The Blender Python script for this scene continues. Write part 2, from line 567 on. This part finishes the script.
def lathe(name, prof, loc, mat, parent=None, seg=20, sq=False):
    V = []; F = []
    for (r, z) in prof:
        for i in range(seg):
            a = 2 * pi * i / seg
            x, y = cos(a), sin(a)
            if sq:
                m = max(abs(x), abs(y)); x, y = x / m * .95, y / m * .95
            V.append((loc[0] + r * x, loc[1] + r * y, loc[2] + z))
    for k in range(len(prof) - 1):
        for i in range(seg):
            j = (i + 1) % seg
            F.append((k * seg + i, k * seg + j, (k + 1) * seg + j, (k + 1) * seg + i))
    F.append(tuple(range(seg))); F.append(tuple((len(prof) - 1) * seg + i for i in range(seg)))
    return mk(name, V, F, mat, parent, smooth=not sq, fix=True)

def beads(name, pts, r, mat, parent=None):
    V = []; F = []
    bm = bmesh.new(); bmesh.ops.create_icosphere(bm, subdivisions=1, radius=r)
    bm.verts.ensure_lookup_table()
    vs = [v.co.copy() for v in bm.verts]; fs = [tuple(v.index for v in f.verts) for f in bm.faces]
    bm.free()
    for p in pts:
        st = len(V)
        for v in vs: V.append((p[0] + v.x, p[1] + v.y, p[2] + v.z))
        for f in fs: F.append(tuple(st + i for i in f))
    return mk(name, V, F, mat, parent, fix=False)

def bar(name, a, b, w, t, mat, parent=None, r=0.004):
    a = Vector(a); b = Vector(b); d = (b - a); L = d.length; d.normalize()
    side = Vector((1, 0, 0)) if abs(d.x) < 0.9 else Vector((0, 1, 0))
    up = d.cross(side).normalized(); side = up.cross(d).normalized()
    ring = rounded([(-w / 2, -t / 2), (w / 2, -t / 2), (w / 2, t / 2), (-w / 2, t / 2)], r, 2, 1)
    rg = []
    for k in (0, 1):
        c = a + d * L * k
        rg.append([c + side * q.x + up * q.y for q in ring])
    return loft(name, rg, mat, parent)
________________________
• _WHAT YOU WILL DO_:
Output every line above without altering anything.

• _CORRECT ANSWER_:
The Blender Python script for this scene continues. Write part 2, from line 567 on. This part finishes the script.
def lathe(name, prof, loc, mat, parent=None, seg=20, sq=False):
    V = []; F = []
    for (r, z) in prof:
        for i in range(seg):
            a = 2 * pi * i / seg
            x, y = cos(a), sin(a)
            if sq:
                m = max(abs(x), abs(y)); x, y = x / m * .95, y / m * .95
            V.append((loc[0] + r * x, loc[1] + r * y, loc[2] + z))
    for k in range(len(prof) - 1):
        for i in range(seg):
            j = (i + 1) % seg
            F.append((k * seg + i, k * seg + j, (k + 1) * seg + j, (k + 1) * seg + i))
    F.append(tuple(range(seg))); F.append(tuple((len(prof) - 1) * seg + i for i in range(seg)))
    return mk(name, V, F, mat, parent, smooth=not sq, fix=True)

def beads(name, pts, r, mat, parent=None):
    V = []; F = []
    bm = bmesh.new(); bmesh.ops.create_icosphere(bm, subdivisions=1, radius=r)
    bm.verts.ensure_lookup_table()
    vs = [v.co.copy() for v in bm.verts]; fs = [tuple(v.index for v in f.verts) for f in bm.faces]
    bm.free()
    for p in pts:
        st = len(V)
        for v in vs: V.append((p[0] + v.x, p[1] + v.y, p[2] + v.z))
        for f in fs: F.append(tuple(st + i for i in f))
    return mk(name, V, F, mat, parent, fix=False)

def bar(name, a, b, w, t, mat, parent=None, r=0.004):
    a = Vector(a); b = Vector(b); d = (b - a); L = d.length; d.normalize()
    side = Vector((1, 0, 0)) if abs(d.x) < 0.9 else Vector((0, 1, 0))
    up = d.cross(side).normalized(); side = up.cross(d).normalized()
    ring = rounded([(-w / 2, -t / 2), (w / 2, -t / 2), (w / 2, t / 2), (-w / 2, t / 2)], r, 2, 1)
    rg = []
    for k in (0, 1):
        c = a + d * L * k
        rg.append([c + side * q.x + up * q.y for q in ring])
    return loft(name, rg, mat, parent)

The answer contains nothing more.